My point is calling something "carbon neutral" if it is burning wood is equally unhelpful. Nothing is gained by burning a tree you just chopped down instead of burning a tree buried for a million years - the same amount of CO2 is released.
But the tree you just chopped down got its carbon from the atmosphere just a few years ago. That's what makes it carbon neutral. The coal (/gas/oil/etc.) got its carbon from the atmosphere in the far distant past, so from our point of view it's new additional carbon that wasn't in the system before. It can only be considered carbon neutral over a time span of millions of years, which is pretty meaningless.
> That's what makes it carbon neutral.

Nope. You're emitting exactly the same CO2.

Want to be green? Burn less. Changing your point of view won't lessen CO2 emissions. Burning less carbon will.

The CO2 emissions are not themselves the point, the CO2 concentrations are. The concentration is neutral in time scales we care about from wood/alge/bioethanol/etc., but goes up from fossil fuels.

It’s also fine to burn fossil fuels if you can make long-term carbon sinks from other processes, hence people caring about making carbon-rich rocks or whether dead plankton floats our sinks.

It’s a question of being responsible for the consequences of actions, not outright banning those actions before the alternatives have been deployed at scale.

"Unhelpful"? We have a specific problem we are trying to solve. That problem is: Too much CO2, right now. The term is obviously useful in solving that problem.

Nobody is worrying about CO2 on geological timescales. It is simply not relevant to any discussion anyone is having, or any problem anyone is trying to solve.

This isn't complicated? How are you managing to miss the point with such vigour?

> How are you managing to miss the point with such vigour?

I could ask the same of you - how are you helping matters at all by chopping down a tree and burning it over digging up a tree and burning it? You're emitting the same amount of CO2.

Want to reduce global warming?

1. plant a tree

2. burn less

If you're wondering what to do with the tree after it grows, you can:

1. use it for lumber

2. bury it

One does not make the situation worse. The other makes it worse. That's pretty simple.

Neither makes the situation BETTER. But one makes it WORSE.

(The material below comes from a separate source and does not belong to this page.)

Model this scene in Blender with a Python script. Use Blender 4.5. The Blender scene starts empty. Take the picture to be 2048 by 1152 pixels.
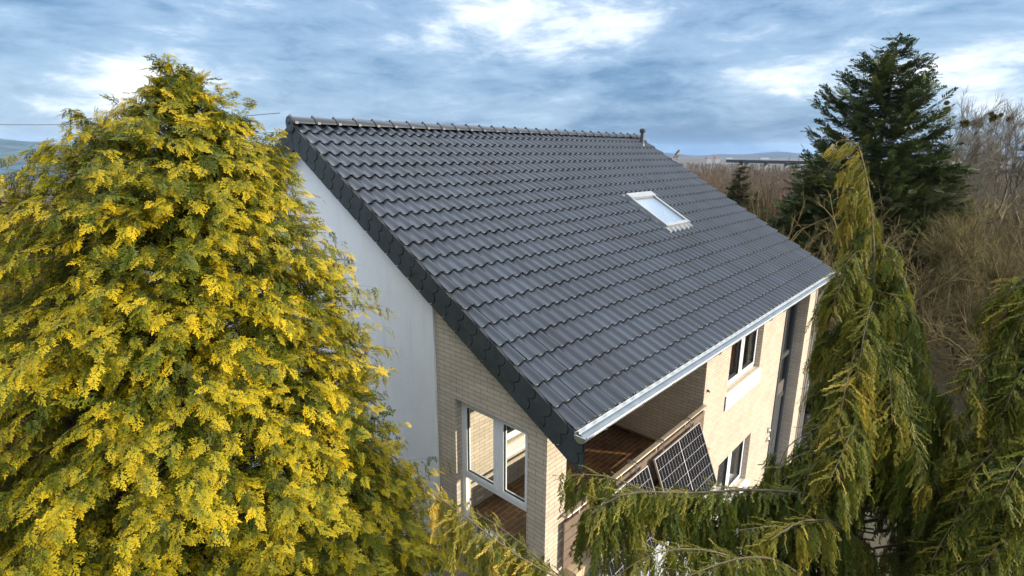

The carbon neutral part is when you plant another tree in place of the tree you just cut down. The new tree then starts taking up the equivalent carbon from the tree you cut down and burned. That is what makes tree farms somewhat carbon neutral. You can’t do that with coal.
There's an implicit time window on the sum. Burning fossil fuels is evaporating all the carbon captured in the past billion years, over a few hundred years.